There’s so much pressure to be a spokesperson nowadays, which is hard because you’d hope the choices you make and music you produce could speak for themselves.
Yeah… I know my music doesn’t always come off as political, so I enjoy being able to use the platform of releasing music as a way to communicate these types of ideas with my audience. I think we undermine our audiences a lot or think they won’t get it. My friend Shayne said that to Arca — he told me recently and it stuck with me — “Don’t undermine your audience; they’re smarter than you think”… or something like that [laughs].

I feel like, more than past generations, people creating now think they’ll be able to change things — change the world! It’s maybe naive but at least if you go into it thinking you’ll be able to shake things up it’s going to have a positive effect.
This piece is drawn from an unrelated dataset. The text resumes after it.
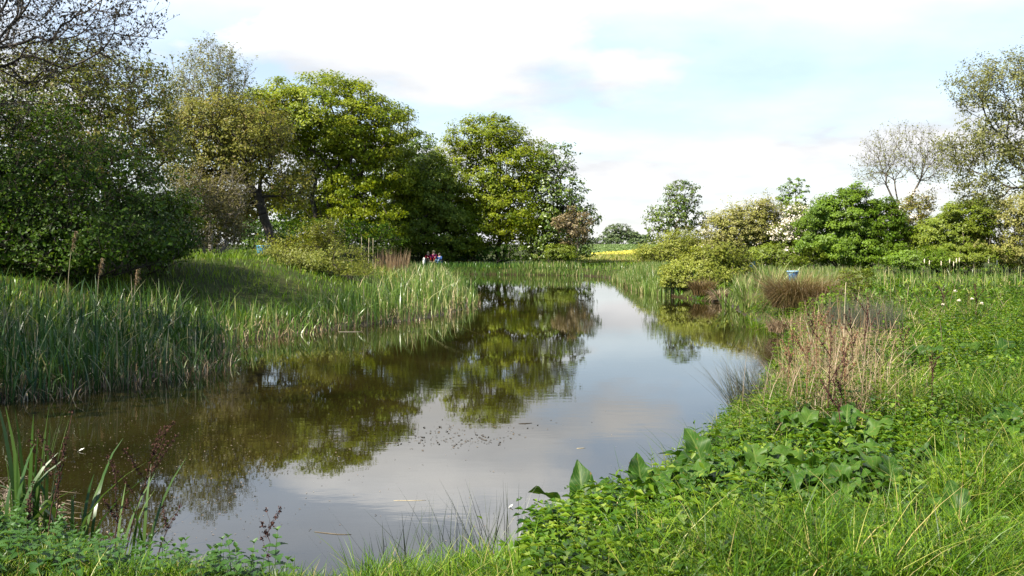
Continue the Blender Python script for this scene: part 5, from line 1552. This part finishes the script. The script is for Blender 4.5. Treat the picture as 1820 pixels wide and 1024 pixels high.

And totally, I think audiences are really on to it when it comes to this kind of stuff.
Yeah… I think our generation can change things, but the first thing we need to demand is a courageous conversation around difference.

I think we’re starting to do that from a more real and personal place — owning up to our privilege and so on. So hopefully that’s a step in the right direction.
Yeah, I think white privilege is a particularly powerful notion because it allows for people of colour to point to this thing that’s always been everything and nothing at all — something that disappears as soon as you point to it — but then there’s also the other feature of pointing to white privilege and that is that white people get to have an opportunity to acknowledge guilt, fear, anger, resentment and a lot of other feelings that have accumulated… I remember being so crippled in that conversation around race because as soon as I brought it up there were no racists around so it looked like I was making up a feeling. But overt racism is just one fact of white supremacy; another is white privilege, which all white people benefit from without asking to. I think the conversation around the way this affects everyone is quite stunted. I hope to be able to aid that conversation through the platform I’ve built.